Suçu iç veya dış düşmana atsalar, belki siyaseten sıyrılıp kendilerini kurtarabilirlerdi.
Kusurlarını; IŞİD terörü, MOSSAD saldırısı, Hizbullah sabotajı gibi teorilerle örtmeye çalışabilirlerdi.
Halkın haklı öfke ve tepkisini göğüslemeyi seçiyor da komplo teorilerine saklanmayı denemiyorlar, hayret!
Halbuki bizde, sorumluluğu Lübnan yönetiminin üstünden atmak için hala direnenler var.
Kimi, altından IŞİD’i çıkarmak istiyor. Kimi, Hizbullah’a yıkmayı zorluyor. Kimiyse olağan şüpheli İsrail’in parmağı olduğunda ısrarcı.
Yeter ki kaza, ihmal sonucu gibi anlaşılmasın.
Her ihtimal akıllarına yatıyor da kötü yönetim ihtimalini kabullenmek zor geliyor.
O zaman, ekonomik çöküş ve sefaletin altında da kötü yönetim aramak akla gelir diye mi?
Lübnan lirasını yutan şeyin, yolsuzluk ve yanlış para politikaları değil de...Üç farklı kur rejimi uygulatan sihirli reçeteler, mucize çözümler, deli tasarımlar, çılgın projeler değil de...Üç başlı bir ejder olduğu mavalları sorgulanmasın diye mi?
Ekonomik krizlere, düşman saldırısının yol açtığı anlatısı sarsılmasın diye mi?
Başa gelen kötülükleri komployla, gün yüzü göstermeyen dış güçlerle, hatta kara talihle açıklama kurgusu bir yerde bozulursa...Ardı arkası kesilmez, çorap gibi sökülür korkusundan mı?
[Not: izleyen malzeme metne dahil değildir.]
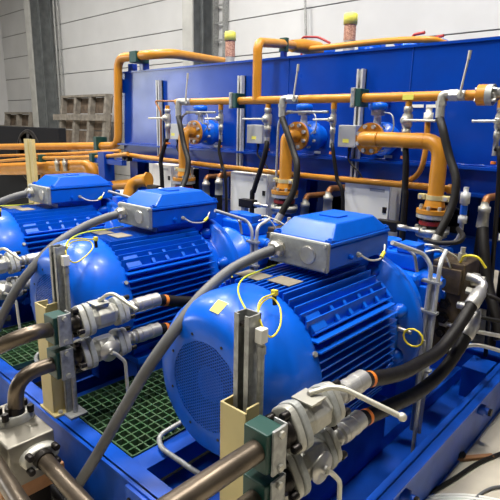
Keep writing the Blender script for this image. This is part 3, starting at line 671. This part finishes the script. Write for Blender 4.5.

Gördüğünüze inanmamaya dayanıyor komplocu dünya görüşü. Onu çürütmeme gayreti, neler söyletmiyor ki...
Görüntü aldatıcıymış, derin operasyon izleri varmış, Tel Aviv Belediyesine Lübnan bayrağı yansıtılması göz boyaması değil miymiş, hem Hariri suikasti davası bugünlerde Hizbullah’ın mahkumiyetiyle sonuçlanacakken tesadüf müymüş, zamanlama ne kadar da manidarmış, Macron da bekliyor gibi hemen Beyrut’a koşmuş, aslında ABD’ye yarayacakmış, yok IŞİD kazançlı çıkacakmış, Beyrut’ta düğmeye basılmış ama asıl hedef Türkiye’ymiş, dolar saldırısına denk gelmesi rastlantı olabilir miymiş filan. R
Rakip ya da düşman güçlerin hepsinin, aynı anda Beyrut’un yarısını yok etmekte çıkarı olduğuna bizi ikna edecekler.
Basit bir gerçekle yüzleşmemek uğruna, akla ve mantığa meydan okuyorlar.
Mesele Lübnan yönetimini infialden korumak değil, siz hala anlamadınız mı?